=== Exercise objective ===
Exactly as written, write out the lines below from the first to the one containing "n=20).done('bolt', 'bolt', leg_)", inclusive. Pictures do not belong in the copy.
++++ Source excerpt
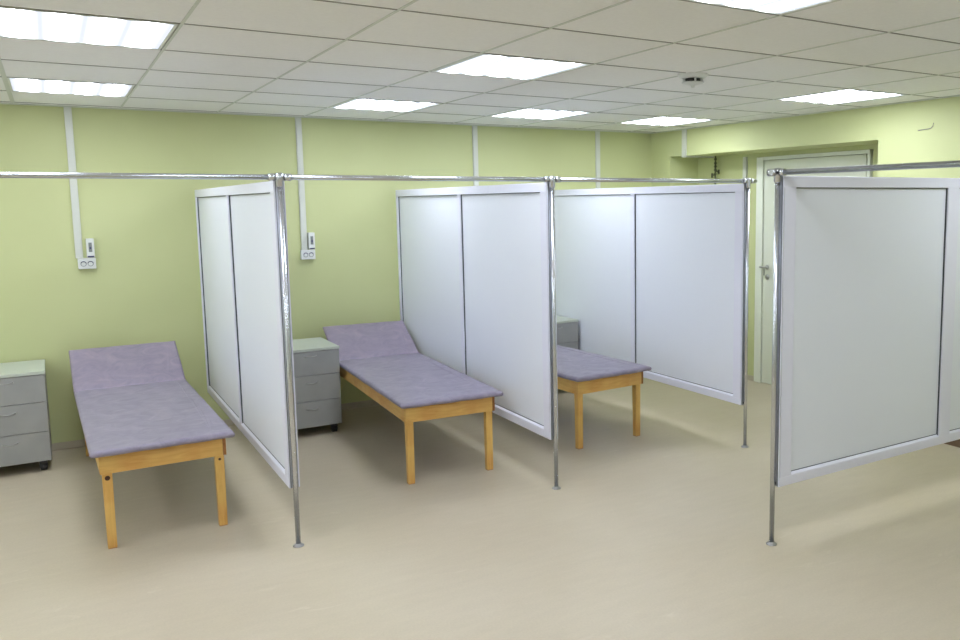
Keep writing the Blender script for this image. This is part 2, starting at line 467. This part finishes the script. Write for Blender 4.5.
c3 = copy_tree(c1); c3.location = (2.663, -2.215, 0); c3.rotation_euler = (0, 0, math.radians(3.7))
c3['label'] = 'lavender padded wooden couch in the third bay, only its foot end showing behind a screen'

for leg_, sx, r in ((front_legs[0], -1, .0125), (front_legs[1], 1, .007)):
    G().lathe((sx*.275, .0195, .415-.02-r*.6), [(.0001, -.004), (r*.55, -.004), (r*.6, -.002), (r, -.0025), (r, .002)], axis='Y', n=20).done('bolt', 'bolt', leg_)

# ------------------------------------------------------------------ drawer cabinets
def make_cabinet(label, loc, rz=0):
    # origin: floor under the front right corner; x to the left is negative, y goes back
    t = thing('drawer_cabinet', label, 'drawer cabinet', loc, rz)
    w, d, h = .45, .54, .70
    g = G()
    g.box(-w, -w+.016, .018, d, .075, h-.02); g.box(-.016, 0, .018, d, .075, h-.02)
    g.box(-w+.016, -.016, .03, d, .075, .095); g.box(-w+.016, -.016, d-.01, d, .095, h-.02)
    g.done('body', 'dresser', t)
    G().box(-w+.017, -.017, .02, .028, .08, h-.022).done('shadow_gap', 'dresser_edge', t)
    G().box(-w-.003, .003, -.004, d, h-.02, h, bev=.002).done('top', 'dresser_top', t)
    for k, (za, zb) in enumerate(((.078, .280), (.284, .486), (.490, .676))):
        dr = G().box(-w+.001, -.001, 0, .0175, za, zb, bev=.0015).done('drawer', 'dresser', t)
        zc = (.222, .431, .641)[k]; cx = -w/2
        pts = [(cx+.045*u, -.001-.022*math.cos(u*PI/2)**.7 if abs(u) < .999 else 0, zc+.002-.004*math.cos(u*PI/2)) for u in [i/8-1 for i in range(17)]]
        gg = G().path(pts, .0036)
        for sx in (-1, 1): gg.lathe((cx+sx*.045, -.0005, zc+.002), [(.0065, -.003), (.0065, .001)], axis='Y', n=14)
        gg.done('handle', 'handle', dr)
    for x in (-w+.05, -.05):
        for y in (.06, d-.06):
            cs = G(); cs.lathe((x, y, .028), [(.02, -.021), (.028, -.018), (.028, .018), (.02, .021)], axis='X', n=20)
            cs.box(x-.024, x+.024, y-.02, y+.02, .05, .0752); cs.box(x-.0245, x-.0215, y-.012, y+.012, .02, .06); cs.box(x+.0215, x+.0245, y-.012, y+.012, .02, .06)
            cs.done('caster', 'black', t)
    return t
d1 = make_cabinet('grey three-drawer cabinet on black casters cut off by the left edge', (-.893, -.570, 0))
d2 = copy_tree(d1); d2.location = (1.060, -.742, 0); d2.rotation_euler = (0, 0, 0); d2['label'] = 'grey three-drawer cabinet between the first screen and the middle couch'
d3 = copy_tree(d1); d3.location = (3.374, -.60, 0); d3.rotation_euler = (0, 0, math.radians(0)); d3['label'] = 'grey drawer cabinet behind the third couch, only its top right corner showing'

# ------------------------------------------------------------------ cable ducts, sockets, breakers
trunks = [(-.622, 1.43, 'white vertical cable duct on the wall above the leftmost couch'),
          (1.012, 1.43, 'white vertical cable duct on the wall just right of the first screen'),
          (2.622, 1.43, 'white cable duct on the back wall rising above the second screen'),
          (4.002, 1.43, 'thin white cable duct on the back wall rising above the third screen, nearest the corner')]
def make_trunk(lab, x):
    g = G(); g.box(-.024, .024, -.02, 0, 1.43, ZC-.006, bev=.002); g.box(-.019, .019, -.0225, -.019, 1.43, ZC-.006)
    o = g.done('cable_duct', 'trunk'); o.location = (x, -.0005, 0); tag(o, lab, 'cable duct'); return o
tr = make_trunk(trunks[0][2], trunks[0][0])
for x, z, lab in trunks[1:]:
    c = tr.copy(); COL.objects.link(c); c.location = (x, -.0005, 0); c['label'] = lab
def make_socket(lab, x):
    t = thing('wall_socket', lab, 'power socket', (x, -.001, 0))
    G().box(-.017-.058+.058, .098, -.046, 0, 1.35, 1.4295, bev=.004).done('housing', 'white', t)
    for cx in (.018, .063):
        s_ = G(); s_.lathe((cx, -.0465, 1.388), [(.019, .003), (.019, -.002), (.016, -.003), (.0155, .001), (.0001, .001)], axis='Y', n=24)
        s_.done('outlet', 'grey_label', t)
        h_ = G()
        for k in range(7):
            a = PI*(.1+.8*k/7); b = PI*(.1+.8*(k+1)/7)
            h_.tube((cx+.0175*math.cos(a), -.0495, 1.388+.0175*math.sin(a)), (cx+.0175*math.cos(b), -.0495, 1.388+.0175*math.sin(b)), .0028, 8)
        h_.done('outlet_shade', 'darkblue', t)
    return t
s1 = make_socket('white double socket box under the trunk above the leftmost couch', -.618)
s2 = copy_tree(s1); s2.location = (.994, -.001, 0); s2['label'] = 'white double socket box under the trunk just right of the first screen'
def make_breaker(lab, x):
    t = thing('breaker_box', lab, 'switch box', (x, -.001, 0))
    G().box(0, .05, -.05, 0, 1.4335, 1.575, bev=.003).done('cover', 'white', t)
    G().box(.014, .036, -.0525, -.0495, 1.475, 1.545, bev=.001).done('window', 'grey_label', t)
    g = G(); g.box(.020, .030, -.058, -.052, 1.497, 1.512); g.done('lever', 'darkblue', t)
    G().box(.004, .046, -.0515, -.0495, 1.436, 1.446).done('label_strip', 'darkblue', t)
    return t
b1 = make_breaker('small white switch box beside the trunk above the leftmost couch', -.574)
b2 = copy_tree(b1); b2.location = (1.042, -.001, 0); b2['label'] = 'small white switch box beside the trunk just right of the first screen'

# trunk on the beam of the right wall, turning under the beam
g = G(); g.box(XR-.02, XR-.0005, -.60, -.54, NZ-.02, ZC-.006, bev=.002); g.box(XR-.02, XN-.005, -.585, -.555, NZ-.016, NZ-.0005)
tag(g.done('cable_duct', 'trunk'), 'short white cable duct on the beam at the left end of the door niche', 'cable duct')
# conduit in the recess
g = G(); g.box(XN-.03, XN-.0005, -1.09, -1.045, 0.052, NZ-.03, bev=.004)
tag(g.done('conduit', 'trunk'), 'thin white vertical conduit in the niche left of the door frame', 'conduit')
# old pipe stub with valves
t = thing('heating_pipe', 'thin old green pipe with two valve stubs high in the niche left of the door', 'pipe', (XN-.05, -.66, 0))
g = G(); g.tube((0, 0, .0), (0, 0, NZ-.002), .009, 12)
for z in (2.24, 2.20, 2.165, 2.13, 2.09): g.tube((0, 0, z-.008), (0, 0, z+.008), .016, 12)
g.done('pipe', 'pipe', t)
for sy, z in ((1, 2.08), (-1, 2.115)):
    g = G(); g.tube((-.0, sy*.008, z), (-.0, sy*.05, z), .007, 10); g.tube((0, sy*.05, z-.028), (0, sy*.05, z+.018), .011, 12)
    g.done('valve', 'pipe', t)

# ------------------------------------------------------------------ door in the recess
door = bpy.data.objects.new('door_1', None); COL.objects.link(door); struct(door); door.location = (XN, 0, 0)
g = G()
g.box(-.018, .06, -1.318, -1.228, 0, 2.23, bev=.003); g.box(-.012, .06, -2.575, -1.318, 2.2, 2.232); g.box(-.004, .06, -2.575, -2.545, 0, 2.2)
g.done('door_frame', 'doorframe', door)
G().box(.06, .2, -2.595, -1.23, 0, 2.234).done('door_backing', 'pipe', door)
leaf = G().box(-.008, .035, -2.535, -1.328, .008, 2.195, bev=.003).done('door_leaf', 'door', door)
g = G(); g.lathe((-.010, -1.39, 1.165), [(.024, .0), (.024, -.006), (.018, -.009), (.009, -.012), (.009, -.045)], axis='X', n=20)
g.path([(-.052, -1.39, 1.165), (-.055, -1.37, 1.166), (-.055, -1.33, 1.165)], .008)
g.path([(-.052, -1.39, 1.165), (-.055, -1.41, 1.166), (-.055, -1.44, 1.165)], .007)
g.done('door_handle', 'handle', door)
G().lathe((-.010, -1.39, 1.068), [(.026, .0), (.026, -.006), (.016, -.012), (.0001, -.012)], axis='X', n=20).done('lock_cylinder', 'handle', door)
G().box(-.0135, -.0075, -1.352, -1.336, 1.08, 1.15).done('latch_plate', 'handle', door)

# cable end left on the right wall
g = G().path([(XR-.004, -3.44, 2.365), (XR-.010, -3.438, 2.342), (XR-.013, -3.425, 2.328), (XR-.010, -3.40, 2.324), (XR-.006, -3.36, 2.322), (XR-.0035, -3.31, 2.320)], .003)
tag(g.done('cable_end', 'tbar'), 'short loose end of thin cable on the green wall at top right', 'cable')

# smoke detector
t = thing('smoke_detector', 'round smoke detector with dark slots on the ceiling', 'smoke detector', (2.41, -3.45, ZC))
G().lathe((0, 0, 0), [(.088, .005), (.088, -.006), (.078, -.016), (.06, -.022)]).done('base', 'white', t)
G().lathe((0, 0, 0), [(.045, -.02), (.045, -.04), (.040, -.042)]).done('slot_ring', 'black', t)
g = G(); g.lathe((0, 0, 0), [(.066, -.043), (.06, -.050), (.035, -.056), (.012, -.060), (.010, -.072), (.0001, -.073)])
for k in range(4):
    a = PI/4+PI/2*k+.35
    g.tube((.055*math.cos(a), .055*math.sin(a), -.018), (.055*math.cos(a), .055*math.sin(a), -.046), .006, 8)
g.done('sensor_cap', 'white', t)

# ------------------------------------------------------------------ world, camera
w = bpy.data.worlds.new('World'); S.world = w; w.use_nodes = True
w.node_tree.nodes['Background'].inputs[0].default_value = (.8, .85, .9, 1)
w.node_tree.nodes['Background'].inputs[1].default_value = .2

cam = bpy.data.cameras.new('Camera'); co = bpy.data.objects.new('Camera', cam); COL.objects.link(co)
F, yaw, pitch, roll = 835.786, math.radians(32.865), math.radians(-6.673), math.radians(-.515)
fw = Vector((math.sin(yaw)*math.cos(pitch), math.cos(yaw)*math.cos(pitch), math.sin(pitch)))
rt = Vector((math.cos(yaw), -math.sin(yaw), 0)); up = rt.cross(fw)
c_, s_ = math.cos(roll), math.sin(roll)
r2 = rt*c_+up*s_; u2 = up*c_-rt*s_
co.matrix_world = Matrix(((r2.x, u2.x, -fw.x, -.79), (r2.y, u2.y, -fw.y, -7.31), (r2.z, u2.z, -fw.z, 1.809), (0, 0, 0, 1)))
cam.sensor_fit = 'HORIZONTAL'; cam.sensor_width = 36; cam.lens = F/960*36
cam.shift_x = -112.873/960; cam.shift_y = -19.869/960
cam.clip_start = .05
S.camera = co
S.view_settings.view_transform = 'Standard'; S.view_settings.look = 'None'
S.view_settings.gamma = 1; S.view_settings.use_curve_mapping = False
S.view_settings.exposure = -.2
++++++++
=== Solution ===
Keep writing the Blender script for this image. This is part 2, starting at line 467. This part finishes the script. Write for Blender 4.5.
c3 = copy_tree(c1); c3.location = (2.663, -2.215, 0); c3.rotation_euler = (0, 0, math.radians(3.7))
c3['label'] = 'lavender padded wooden couch in the third bay, only its foot end showing behind a screen'

for leg_, sx, r in ((front_legs[0], -1, .0125), (front_legs[1], 1, .007)):
    G().lathe((sx*.275, .0195, .415-.02-r*.6), [(.0001, -.004), (r*.55, -.004), (r*.6, -.002), (r, -.0025), (r, .002)], axis='Y', n=20).done('bolt', 'bolt', leg_)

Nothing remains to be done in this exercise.